Reckless Hiring
Hiring someone full-time isn’t just a business decision, it’s a moral one.
When you offer someone a full-time role, you’re asking them to take a leap. Often, that means walking away from stability: a job they’ve held for years, a team they know, a rhythm they’ve built. That leap has to be met with something solid. And too often, it isn’t.
I’ve seen this firsthand.
At Stocktwits, there were times when the excitement of a new idea or role took over. The president would get hyped about a new position that he came up with overnight, pitch it like it was a game-changer, and start recruiting with energy and speed. The pitch was always compelling, “We need this. You’re the perfect person. You’ll have room to build something incredible.”
But decisions were rushed. Candidates were judged on status and where they worked or who they knew. The foundation was shaky from the start.
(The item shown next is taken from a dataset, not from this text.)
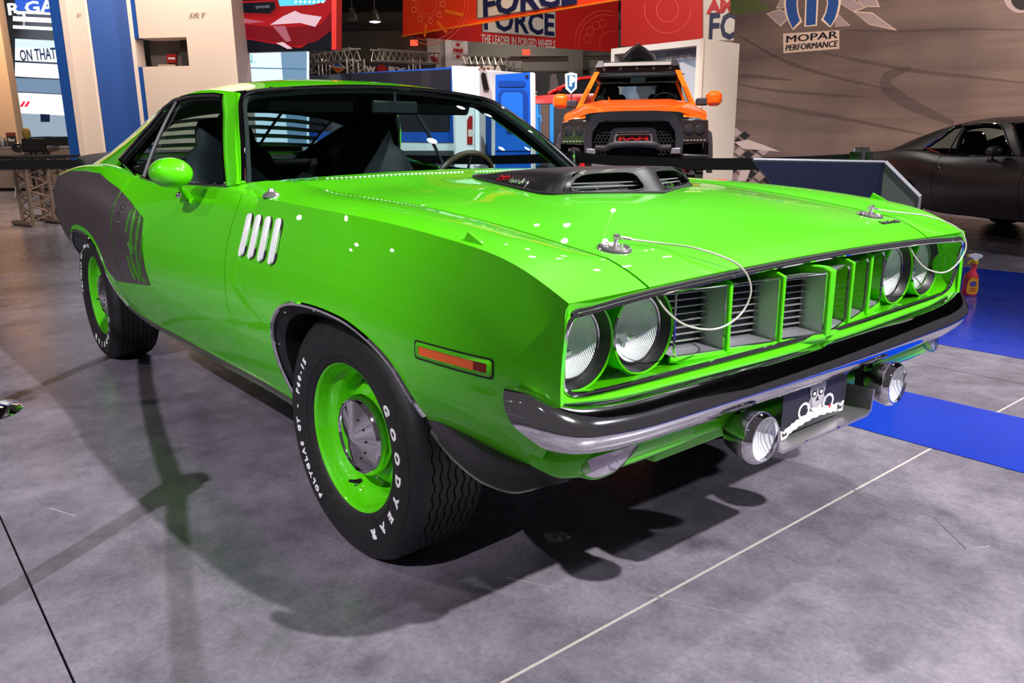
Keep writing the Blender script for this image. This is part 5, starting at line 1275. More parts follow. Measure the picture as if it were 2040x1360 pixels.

What followed was predictable: the hire would come onboard, full of excitement after just being promised the world (not in terms of pay, but in terms of growth), having just left a safe, solid job. But the role hadn’t been fully thought through. Expectations were vague. There wasn’t a plan. And a few months in, they’d get let go with the President giving the cold shoulder (often on the call for the hiring, but rarely for the firing).
It’s brutal.
All because the hiring was done reactively instead of responsibly. Promises were made too fast. Roles were created without structure. And people paid the price.
This isn’t just a problem at my former employer, Stocktwits. It happens elsewhere all too often. Founders, execs, managers get excited, they make big promises about where the company is going and the growth of the role, and then they don’t deliver. And someone who took a risk based off those promises ends up jobless, confused, and burned by the process.
If you're hiring, take it seriously. Don’t rush. Don’t oversell. Make sure the role is real, needed, and well-structured. Because when you bring someone on full-time, you owe them more than a paycheck, you owe them clarity, honesty, and the commitment to set them up to win.
Otherwise? You’re just playing with people’s lives. And that’s not leadership. It’s recklessness.
This is a quick way to lose the trust and respect of your team—and a long-term recipe for company dysfunction.
A good question to ask before hiring full-time: Will this role still matter in five years, and do I want this person in it?
To be clear: This doesn’t apply to freelancers, part-timers, or contractors. Those relationships are different.
Employee churn is one thing to truly look out for before stepping into a new company.